28 Ark. App. at 94. Whether the dissent in the instant case makes a distinction between the words “severable” and “separable” is not clear; however, in Festinger our supreme court used the word “separable” in describing what is necessary for an order to be final and appealable. Also, the opinion in Gina Marie Farms, which relies upon the test of finality set out in Festinger, adequately explains, in my view, the cases discussed in Gina Marie Farms. Obviously, other explanations are possible. But I believe this court should settle as nearly as possible on a rule or test that will serve as a bright-line for future guidance of the bar and any others interested in this issue. Therefore, I agree with the result reached by the majority on the issue before us, and I agree with the following rule stated by the majority opinion.

For an order to be final, it must dismiss the parties from the court, discharge them from the action, or conclude their rights to the subject matter in controversy, putting the court’s directive into execution and ending the litigation or a separable branch of it.

Of course, it is true that all judges on a multijudge court will not always agree on the application of any rule under all the different circumstances in which the issue may arise.
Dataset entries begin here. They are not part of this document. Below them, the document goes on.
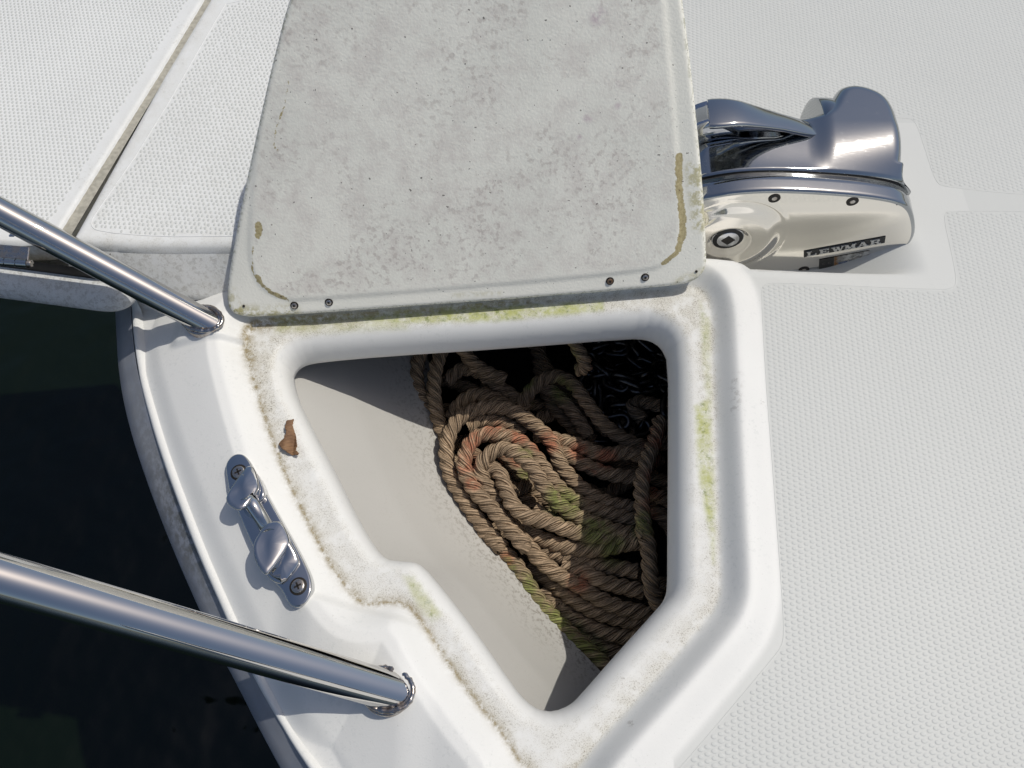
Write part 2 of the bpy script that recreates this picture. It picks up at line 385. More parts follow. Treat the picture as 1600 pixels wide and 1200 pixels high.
# ------------------------------------------------------------------ hull side
g = NT('hull_gelcoat'); hc = g.mix(g.ramp(g.noise(30, 5, .6), .35, .65), (.235, .255, .30), (.29, .305, .34))
hc = g.mix(g.mul(g.attr('dirt'), g.ramp(g.noise(120, 5, .7), .35, .6)), hc, (.09, .09, .085)); M_hull = g.out(hc, .3, 0, .5)
nJ = 240; J3 = resample(JOINT, .004); O3 = resample(OUTER, .004)
J3 = J3[np.linspace(0, len(J3)-1, nJ).astype(int)]; O3 = O3[np.linspace(0, len(O3)-1, nJ).astype(int)]
zj = deck_z(J3)[0]
def rowp(t, z): return np.c_[J3*(1-t)+O3*t, z if np.ndim(z) else np.full(nJ, z)]
R = np.stack([rowp(-.25, zj+.000), rowp(-.10, zj+.0030), rowp(.03, zj+.0030), rowp(.12, zj-.001), rowp(.16, zj-.006), rowp(.15, zj-.010)], 0)
v, f = loft(R, False, False)
hull = mesh('hull', np.stack([rowp(.13, -.052), rowp(.24, -.054), rowp(.6, -.062), rowp(.93, -.070), rowp(1.0, -.076), rowp(.98, -.10), rowp(.2, -.5), rowp(-.6, -1.3)], 0).reshape(-1, 3),
            loft(np.zeros((8, nJ, 3)), False, False)[1], M_hull,
            attrs=dict(dirt=np.concatenate([np.full(nJ, d)*np.clip(np.interp(J3[:, 1], [-.1, .1, .17, .24, .33], [.1, .2, 1, .5, .2]), 0, 1) for d in (1, 1, .8, .3, 0, 0, 0, 0)])))
tag(hull, 'grey blue hull side below the white toe of the deck', kind='structure')
mesh('deck_edge_bead', v, f, M_deck, deck, attrs={k: np.zeros(len(v)) for k in ('dirt', 'crease', 'green', 'stain')})
mesh('joint_groove', np.stack([rowp(.14, zj-.008), rowp(.14, -.054)]).reshape(-1, 3), loft(np.zeros((2, nJ, 3)), False, False)[1], M_black, hull)
# ------------------------------------------------------------------ added cabin block, out of view, only for the steel to reflect
M_glass = plain('added_pane_glass', (.01, .011, .013), .05)  # dark panes added to give the steel streaks to reflect
def slab(name, pts, t, mat, parent, z=(0, 0, 0)):
    bm = bmesh.new(); a = [bm.verts.new(p) for p in pts]; f_ = bm.faces.new(a); f_.normal_update(); n_ = f_.normal.copy()
    e_ = bmesh.ops.extrude_face_region(bm, geom=[f_]); bmesh.ops.translate(bm, verts=[g_ for g_ in e_['geom'] if isinstance(g_, bmesh.types.BMVert)], vec=n_*-t)
    return from_bm(name, bm, mat, parent, False)
CY = -1.75
bm = bmesh.new(); prof = [(CY, 0), (CY-.55, .55), (CY-1.25, .95), (CY-3.2, 1.0), (CY-3.2, -.02)]
lo_ = [bm.verts.new((.30, a, b)) for a, b in prof]; hi_ = [bm.verts.new((2.6, a, b)) for a, b in prof]
bm.faces.new(lo_); bm.faces.new(hi_[::-1])
for i_ in range(5): bm.faces.new((lo_[i_], lo_[(i_+1) % 5], hi_[(i_+1) % 5], hi_[i_]))
cabin = from_bm('added_reflection_cabin', bm, M_plat, None, False); tag(cabin, 'added white cabin block with dark panes, unseen, for reflections in the steel', kind='structure')
for x_ in (.42, 1.16, 1.90):
    q_ = [(x_, CY-.60, .5786+.004), (x_+.62, CY-.60, .5786+.004), (x_+.60, CY-1.15, .8929+.004), (x_+.04, CY-1.15, .8929+.004)]
    slab('added_dark_pane', [Vector(p_)+Vector((0, .004, .008)) for p_ in q_], .003, M_glass, cabin)
# ------------------------------------------------------------------ water
g = NT('harbour_water'); wc = g.mix(g.ramp(g.noise(1.2, 4), .3, .7), (.0022, .0050, .0020), (.0034, .0068, .0028))
g.bump(g.noise(4, 3, .5), .10, .35); M_water = g.out(wc, .12, 0, .32)
wv = quad(-1500, 1500, -1500, 1500, -1.3)
tag(mesh('water', wv, [(0, 1, 2, 3)], M_water, smooth=False), 'dark green harbour water beside the hull', kind='structure')
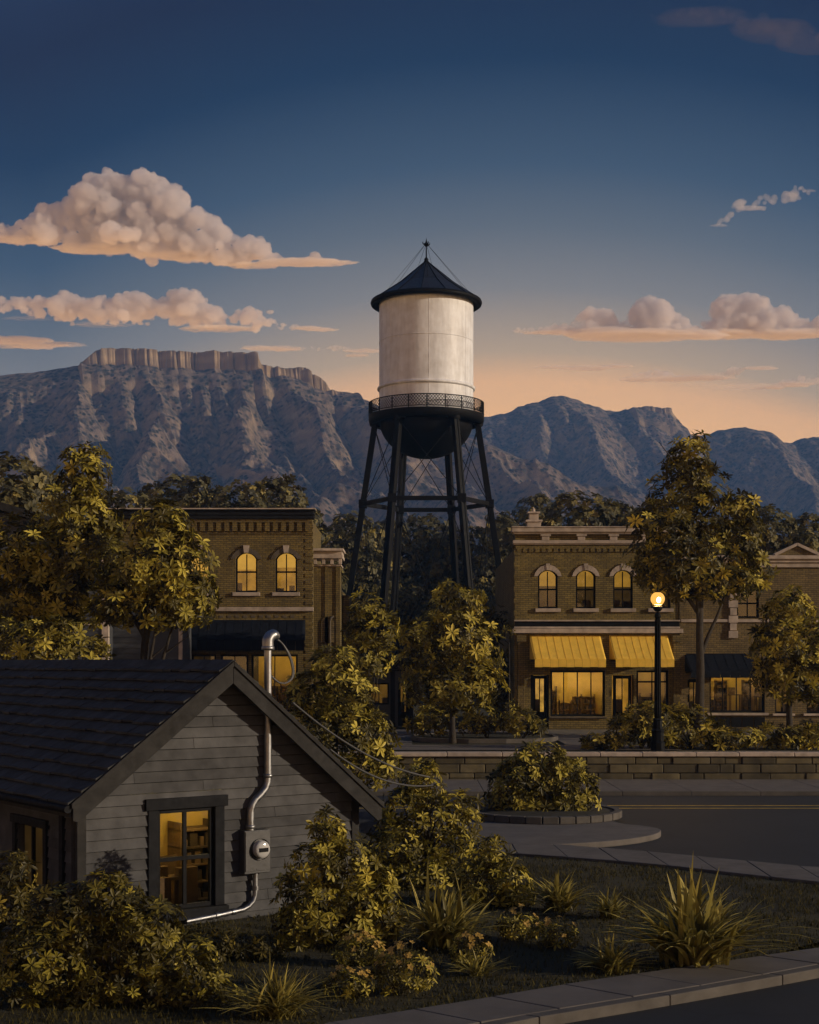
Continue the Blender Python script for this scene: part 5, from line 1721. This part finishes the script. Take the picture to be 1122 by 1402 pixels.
# ================================================================ MOUNTAINS
def erode(Z, dx, mask, steps, K, diff=.02, floor=None):
    """stream-power erosion: water gathers downhill and cuts branching gullies"""
    A = np.ones_like(Z)
    nb = [(-1, -1), (-1, 0), (-1, 1), (0, -1), (0, 1), (1, -1), (1, 0), (1, 1)]
    h, w = Z.shape
    def sh(M_, dy, dxx):
        P = np.pad(M_, 1, mode='edge'); return P[1 + dy:1 + dy + h, 1 + dxx:1 + dxx + w]
    def shz(M_, dy, dxx):
        P = np.pad(M_, 1); return P[1 + dy:1 + dy + h, 1 + dxx:1 + dxx + w]
    for it in range(steps):
        W = []; smax = np.zeros_like(Z)
        for dy, dxx in nb:
            dr = np.maximum(0, (Z - sh(Z, dy, dxx)) / (dx * math.hypot(dy, dxx)))
            smax = np.maximum(smax, dr); W.append(dr ** 2.2)
        tot = sum(W) + 1e-12
        An = np.ones_like(Z)
        for (dy, dxx), wk in zip(nb, W): An += shz(A * wk / tot, -dy, -dxx)
        A = np.minimum(An, 4000)
        dz = np.minimum(K * np.sqrt(A) * smax, .35 * smax * dx) * mask
        Z = Z - dz
        if floor is not None: Z = np.maximum(Z, floor)
        lap = sh(Z, 1, 0) + sh(Z, -1, 0) + sh(Z, 0, 1) + sh(Z, 0, -1) - 4 * Z
        steep = np.clip((smax - .95) * 1.5, 0, 1)
        Z = Z + lap * mask * (diff + .15 * steep)
    return Z


def columns(x, g, lo, hi):
    """broken cliff face: pillars of random width and setback, with narrow cracks between"""
    e = [x.min() - 1]
    while e[-1] < x.max() + 1: e.append(e[-1] + g.uniform(lo, hi))
    e = np.array(e); k = np.searchsorted(e, x) - 1
    k = np.clip(k, 0, len(e) - 2)
    dep = g.random(len(e)); top = g.random(len(e))
    f = (x - e[k]) / (e[k + 1] - e[k])
    crack = np.clip(1 - np.minimum(f, 1 - f) * (e[k + 1] - e[k]) / 1.1, 0, 1)
    tilt = (f - .5) * (g.random(len(e))[k] - .2) * .8
    return dep[k] + tilt, crack, top[k]


def mountain(name, label, sky_pts, D, L, cell, steps, K, cliff=None, seed=0, x0=-200, x1=1330, shear=.3, back=140, pw=1.1, up=2, rough=1.0, crag=.005):
    g = np.random.default_rng(seed)
    sp = np.array(sky_pts, float)
    xw0, xw1 = (x0 - CX) / FPX * D, (x1 - CX) / FPX * D
    X_ = np.arange(xw0, xw1, cell); b_ = np.arange(0, L, cell)
    B, XX = np.meshgrid(b_, X_, indexing='ij')
    def crest_z(x): return CAMZ + (HY - np.interp(x / D * FPX + CX, sp[:, 0], sp[:, 1])) / FPX * D + (fbm(x / (D * .016) + seed, x * 0 + 4, oct=4, gain=.6) - .5) * D * crag
    def cliff_h(x): return (np.interp(x / D * FPX + CX, [c[0] for c in cliff], [c[1] for c in cliff]) / FPX * D) if cliff else 0 * x
    Zt = crest_z(XX) - cliff_h(XX) * .95
    S = B / L
    Z = Zt * (1 - S) ** pw
    Z += (fbm(XX / 130 + seed, B / 130, oct=5, gain=.48) - .5) * 55 * np.clip(S / .12, 0, 1) * (1 - .5 * S) * rough
    Z0 = Z.copy(); DEPTH = 85 * np.clip((S - .02) / .22, 0, 1) * (.45 + 1.1 * fbm(XX / 90 + 3, B / 90, oct=2))
    Z = erode(Z, cell, np.clip((S - .02) / .22, 0, 1) * np.clip(Zt / 60, .2, 1), steps, K, floor=Z0 - DEPTH)
    # refine to a finer grid
    xs = np.arange(xw0, xw1 - cell, cell / up); bs = np.concatenate([np.arange(0, L * .12, cell / up / 2.2), np.arange(L * .12, L - cell, cell / up)])
    FB, FX = np.meshgrid(bs, xs, indexing='ij')
    iy = np.clip((FB / cell).astype(int), 0, Z.shape[0] - 2); ix = np.clip(((FX - xw0) / cell).astype(int), 0, Z.shape[1] - 2)
    fy, fx = FB / cell - iy, (FX - xw0) / cell - ix
    Zf = (Z[iy, ix] * (1 - fy) * (1 - fx) + Z[iy + 1, ix] * fy * (1 - fx) + Z[iy, ix + 1] * (1 - fy) * fx + Z[iy + 1, ix + 1] * fy * fx)
    Zf += (fbm(FX / 11, FB / 11, oct=4, gain=.6) - .5) * 6 * np.clip(FB / 60, .1, 1)
    wq = (fbm(FX / 40, FB / 40, oct=2) - .5) * 40
    Zf += (1 - np.abs(2 * vnoise((FX - .3 * FB + wq) / 26, FB / 60 + 2) - 1) - .5) * 7 * np.clip((FB - 30) / 90, 0, 1) + (1 - np.abs(2 * vnoise((FX + wq) / 12, FB / 24 + 7) - 1) - .5) * 4 * np.clip((FB - 30) / 60, 0, 1)
    if cliff:
        ch = cliff_h(FX)
        d1, c1, t1 = columns(xs, g, 3, 21); d2, c2, t2 = columns(xs, g, 1.6, 6)
        edge = 12 + d1 * 5 + d2 * 3 + (fbm(xs / 40, xs * 0 + 2, oct=3) - .5) * 24 + c1 * -4
        edge = np.broadcast_to(edge, FB.shape) + (fbm(FX / 6, FB / 6, oct=2) - .5) * 3
        top = crest_z(FX) - np.broadcast_to((t1 * .7 + t2 * .5), FB.shape)
        foot = 5 + 16 * np.broadcast_to(fbm(xs / 30 + 5, xs * 0, oct=3), FB.shape)
        k = np.clip((FB - edge) / foot, 0, 1)
        wall = .80 * np.clip(k / .22, 0, 1) + .20 * k
        zc = top - ch * wall
        base_foot = crest_z(FX) - ch * .95
        edge_s = 22 + np.broadcast_to((fbm(xs / 40, xs * 0 + 2, oct=3) - .5) * 24, FB.shape)
        ramp_ = np.clip((FB - edge_s) / 22, 0, 1)
        Zc = zc * (1 - ramp_) + Zf * ramp_
        Zf = np.where(ch > 1.5, np.where(FB < edge, top, np.minimum(np.maximum(Zc, Zf * ramp_ + zc * (1 - ramp_)), top)), Zf)
    lim = crest_z(FX) - FB * .10
    Zf = np.minimum(Zf, np.where(FB > 0, np.maximum(lim, 0), crest_z(FX)) + (0 if not cliff else np.where(cliff_h(FX) > 1.5, FB * .10, 0)))
    # back slope
    nbk = 14
    bb = -np.linspace(1, 0, nbk, endpoint=False) * back
    KB, KX = np.meshgrid(bb, xs, indexing='ij')
    Zb = crest_z(KX) + KB * .3 + (fbm(KX / 14, KB / 14, oct=3) - .5) * 3
    FB = np.concatenate([KB, FB]); FX = np.concatenate([KX, FX]); Zf = np.concatenate([Zb, Zf])
    Xv = FX + shear * np.maximum(FB, 0)
    V = np.stack([Xv, D - FB, np.maximum(Zf, .2)], -1).reshape(-1, 3)
    m_, n_ = FB.shape
    i = np.arange(m_ - 1)[:, None] * n_ + np.arange(n_ - 1)[None]
    F = np.stack([i, i + n_, i + n_ + 1, i + 1], -1).reshape(-1, 4)
    return tag(np_mesh(name, V, F, M['rock'], None, smooth=False), label, kind='structure')


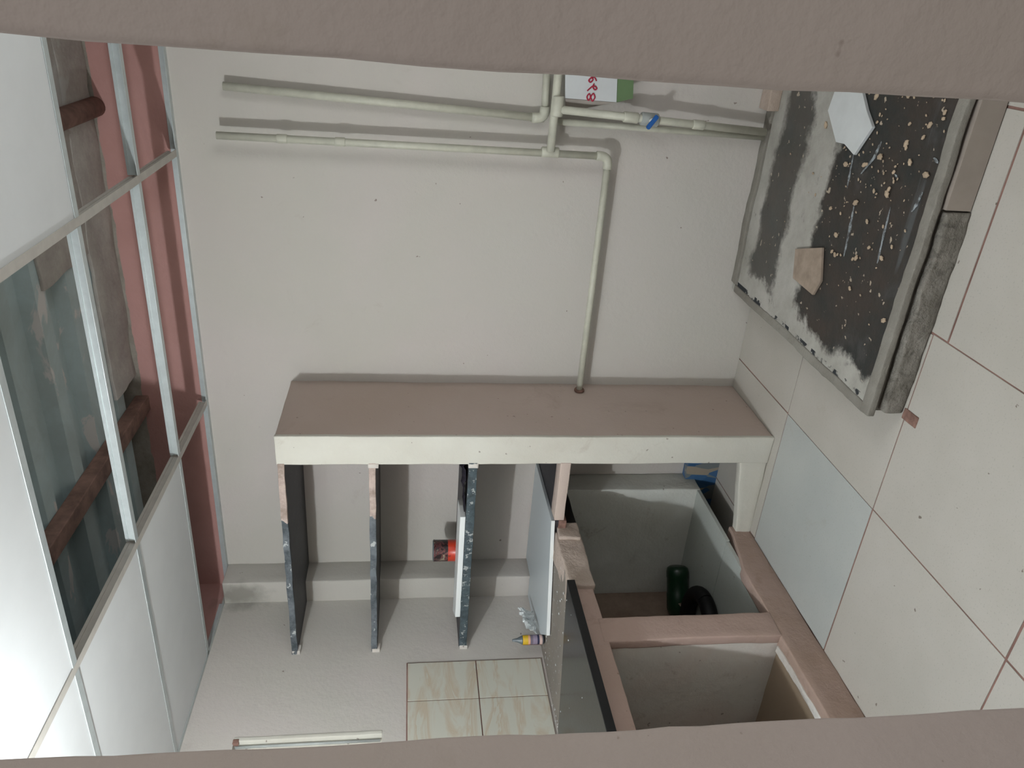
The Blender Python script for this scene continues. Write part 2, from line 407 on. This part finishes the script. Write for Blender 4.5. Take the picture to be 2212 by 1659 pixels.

Personally, I wish the majority opinion in this case had not stated that “we express no opinion concerning the appealability of an order granting a vocational rehabilitation examination where benefits under [Ark. Code Ann.] § 11-9-505(d) are not awarded.” So, even if a majority of the members of this court are now in agreement with the rule or test of a final order as set out in today’s majority opinion, this does not mean that a majority of the judges of this court will agree with the attorneys as to the finality of every order sought to be appealed. In Stafford v. Diamond Construction Co., 31 Ark. App. 215, 793 S.W.2d 109 (1990), the attorneys on both sides thought the Commission’s order was appealable but a majority of this court did not agree. I think this is an important point to remember. I know of no case which holds that the failure to appeal from an order because an attorney did not think it was appealable is a reason or excuse which will allow the appellate court to review the order at a latter date.

Therefore, I suggest it is better to have an appeal dismissed because there is no final, appealable order than to have an appeal dismissed because the appeal was not taken in time. In Stafford, the employer’s insurance carrier filed a motion to dismiss the claimant’s appeal even though the carrier thought the better rule was to allow the appeal. But the motion to dismiss was allowed and neither party had to file a brief on the merits of the appeal and neither party was foreclosed from raising the issue again after a final, appealable order has been entered.